## Written request
Reproduce the first line and every line after it, exactly, through the one containing "scene.view_settings.exposure=0". Leave out the rest.
----
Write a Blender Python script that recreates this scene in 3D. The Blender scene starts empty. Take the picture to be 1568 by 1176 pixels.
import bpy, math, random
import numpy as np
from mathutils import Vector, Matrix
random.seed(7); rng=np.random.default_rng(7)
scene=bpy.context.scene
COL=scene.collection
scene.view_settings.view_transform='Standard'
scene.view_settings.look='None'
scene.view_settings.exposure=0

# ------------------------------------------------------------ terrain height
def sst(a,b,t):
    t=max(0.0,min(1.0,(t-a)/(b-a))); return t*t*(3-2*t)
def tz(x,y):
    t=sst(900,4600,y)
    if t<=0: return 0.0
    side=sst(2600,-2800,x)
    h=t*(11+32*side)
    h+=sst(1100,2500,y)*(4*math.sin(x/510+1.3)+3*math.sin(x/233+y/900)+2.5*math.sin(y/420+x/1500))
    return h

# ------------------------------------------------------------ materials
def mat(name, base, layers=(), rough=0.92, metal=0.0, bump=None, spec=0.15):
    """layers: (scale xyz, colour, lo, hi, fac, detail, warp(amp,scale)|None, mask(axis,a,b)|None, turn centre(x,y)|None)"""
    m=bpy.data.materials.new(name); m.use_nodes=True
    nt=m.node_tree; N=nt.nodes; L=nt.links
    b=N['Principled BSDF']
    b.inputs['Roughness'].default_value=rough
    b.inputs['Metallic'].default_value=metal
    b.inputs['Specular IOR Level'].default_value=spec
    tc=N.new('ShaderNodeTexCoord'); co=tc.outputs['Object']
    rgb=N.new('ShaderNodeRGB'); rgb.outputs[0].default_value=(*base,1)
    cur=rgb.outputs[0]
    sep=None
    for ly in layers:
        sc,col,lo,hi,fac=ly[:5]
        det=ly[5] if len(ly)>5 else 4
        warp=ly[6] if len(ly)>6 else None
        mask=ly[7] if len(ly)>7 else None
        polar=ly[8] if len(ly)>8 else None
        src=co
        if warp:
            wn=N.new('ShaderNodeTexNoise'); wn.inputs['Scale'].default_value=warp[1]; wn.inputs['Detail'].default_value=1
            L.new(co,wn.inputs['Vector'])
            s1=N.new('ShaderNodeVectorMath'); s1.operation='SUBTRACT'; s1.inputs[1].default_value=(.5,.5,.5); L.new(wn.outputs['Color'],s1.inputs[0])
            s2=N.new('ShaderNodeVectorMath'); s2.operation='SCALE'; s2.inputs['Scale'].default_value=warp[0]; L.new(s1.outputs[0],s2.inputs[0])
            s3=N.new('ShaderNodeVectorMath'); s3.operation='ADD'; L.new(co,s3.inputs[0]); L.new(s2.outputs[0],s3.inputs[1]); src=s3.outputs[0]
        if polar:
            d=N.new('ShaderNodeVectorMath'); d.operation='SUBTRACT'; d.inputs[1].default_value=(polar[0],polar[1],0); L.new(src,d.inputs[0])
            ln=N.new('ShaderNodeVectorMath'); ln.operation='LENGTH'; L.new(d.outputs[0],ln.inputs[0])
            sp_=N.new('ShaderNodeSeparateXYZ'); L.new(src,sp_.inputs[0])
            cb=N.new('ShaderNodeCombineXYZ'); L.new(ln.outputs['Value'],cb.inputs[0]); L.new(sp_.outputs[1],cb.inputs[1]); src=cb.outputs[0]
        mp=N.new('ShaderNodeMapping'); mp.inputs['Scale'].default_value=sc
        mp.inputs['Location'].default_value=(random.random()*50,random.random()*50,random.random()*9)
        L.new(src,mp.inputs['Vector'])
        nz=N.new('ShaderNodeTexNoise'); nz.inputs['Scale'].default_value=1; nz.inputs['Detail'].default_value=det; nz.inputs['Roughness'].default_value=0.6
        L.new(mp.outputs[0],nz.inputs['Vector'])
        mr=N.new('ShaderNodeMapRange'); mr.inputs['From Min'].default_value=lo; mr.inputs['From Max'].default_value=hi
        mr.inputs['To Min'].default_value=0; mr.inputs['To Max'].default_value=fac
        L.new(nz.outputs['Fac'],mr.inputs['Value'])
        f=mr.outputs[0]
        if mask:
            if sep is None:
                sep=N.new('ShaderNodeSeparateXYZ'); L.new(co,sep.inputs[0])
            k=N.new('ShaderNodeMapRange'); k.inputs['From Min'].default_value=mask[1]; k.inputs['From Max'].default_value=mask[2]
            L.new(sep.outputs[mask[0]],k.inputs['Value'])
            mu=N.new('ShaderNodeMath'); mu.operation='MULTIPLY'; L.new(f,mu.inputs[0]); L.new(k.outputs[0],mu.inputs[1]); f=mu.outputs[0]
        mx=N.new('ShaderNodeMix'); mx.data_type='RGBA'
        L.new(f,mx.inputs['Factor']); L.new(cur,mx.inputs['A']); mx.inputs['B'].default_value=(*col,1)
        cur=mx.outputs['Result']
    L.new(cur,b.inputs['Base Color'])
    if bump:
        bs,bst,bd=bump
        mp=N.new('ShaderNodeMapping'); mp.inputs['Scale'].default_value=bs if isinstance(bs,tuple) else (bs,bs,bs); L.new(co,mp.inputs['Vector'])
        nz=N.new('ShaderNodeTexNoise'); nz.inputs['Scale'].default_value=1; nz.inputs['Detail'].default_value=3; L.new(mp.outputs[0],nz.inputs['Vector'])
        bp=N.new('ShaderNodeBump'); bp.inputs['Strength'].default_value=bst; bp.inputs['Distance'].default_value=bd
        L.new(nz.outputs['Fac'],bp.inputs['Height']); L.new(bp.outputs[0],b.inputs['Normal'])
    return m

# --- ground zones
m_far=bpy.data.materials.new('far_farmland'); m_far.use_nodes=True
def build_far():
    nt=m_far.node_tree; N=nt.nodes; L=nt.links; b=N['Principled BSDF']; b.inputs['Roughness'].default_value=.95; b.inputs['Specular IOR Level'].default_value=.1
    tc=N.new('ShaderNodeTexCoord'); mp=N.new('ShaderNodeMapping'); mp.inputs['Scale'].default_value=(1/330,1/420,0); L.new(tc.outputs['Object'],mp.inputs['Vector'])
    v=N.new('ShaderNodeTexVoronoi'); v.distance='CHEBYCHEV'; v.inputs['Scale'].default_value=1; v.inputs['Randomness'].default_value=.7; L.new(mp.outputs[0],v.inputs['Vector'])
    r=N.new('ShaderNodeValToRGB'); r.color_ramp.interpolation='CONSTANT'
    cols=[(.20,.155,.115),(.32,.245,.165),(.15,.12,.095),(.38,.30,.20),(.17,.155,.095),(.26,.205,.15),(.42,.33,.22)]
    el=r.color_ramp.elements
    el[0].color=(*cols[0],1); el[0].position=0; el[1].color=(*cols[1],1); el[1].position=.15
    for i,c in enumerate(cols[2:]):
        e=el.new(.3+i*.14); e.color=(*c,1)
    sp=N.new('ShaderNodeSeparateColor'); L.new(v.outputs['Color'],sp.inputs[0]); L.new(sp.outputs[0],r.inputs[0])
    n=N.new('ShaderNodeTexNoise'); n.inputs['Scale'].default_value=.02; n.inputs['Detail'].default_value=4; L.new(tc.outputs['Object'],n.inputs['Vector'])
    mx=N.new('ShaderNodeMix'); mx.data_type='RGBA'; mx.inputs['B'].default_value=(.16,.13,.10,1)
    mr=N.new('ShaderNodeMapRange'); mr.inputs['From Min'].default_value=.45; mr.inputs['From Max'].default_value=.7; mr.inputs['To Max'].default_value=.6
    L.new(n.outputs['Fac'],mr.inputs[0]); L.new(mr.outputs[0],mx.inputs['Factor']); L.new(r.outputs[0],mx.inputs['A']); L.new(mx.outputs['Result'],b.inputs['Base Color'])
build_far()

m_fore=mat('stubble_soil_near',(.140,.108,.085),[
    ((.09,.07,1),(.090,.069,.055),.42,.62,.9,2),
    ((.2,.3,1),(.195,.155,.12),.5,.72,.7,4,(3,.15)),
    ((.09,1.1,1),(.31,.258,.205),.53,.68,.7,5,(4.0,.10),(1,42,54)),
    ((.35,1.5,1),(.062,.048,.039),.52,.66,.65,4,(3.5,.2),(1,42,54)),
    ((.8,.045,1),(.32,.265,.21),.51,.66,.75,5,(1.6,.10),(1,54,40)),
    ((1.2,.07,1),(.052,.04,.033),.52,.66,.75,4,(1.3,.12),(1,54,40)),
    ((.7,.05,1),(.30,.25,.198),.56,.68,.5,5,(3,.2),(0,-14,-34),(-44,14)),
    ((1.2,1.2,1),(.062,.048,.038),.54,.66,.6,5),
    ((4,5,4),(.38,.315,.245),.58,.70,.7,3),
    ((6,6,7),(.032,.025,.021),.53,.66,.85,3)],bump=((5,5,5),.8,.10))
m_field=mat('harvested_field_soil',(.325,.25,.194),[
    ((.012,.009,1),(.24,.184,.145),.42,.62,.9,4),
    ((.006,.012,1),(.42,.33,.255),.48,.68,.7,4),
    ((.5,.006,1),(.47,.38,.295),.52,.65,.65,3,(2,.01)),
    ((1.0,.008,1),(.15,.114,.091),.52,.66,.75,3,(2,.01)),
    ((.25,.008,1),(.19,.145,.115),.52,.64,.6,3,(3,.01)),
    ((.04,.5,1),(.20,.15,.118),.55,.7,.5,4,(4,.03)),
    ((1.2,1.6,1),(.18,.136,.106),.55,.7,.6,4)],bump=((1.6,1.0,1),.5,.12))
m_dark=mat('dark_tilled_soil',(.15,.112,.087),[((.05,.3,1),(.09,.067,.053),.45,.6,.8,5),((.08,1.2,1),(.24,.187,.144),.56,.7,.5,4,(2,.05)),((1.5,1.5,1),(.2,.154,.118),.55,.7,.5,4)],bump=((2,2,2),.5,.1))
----
## Solution below
Write a Blender Python script that recreates this scene in 3D. The Blender scene starts empty. Take the picture to be 1568 by 1176 pixels.
import bpy, math, random
import numpy as np
from mathutils import Vector, Matrix
random.seed(7); rng=np.random.default_rng(7)
scene=bpy.context.scene
COL=scene.collection
scene.view_settings.view_transform='Standard'
scene.view_settings.look='None'
scene.view_settings.exposure=0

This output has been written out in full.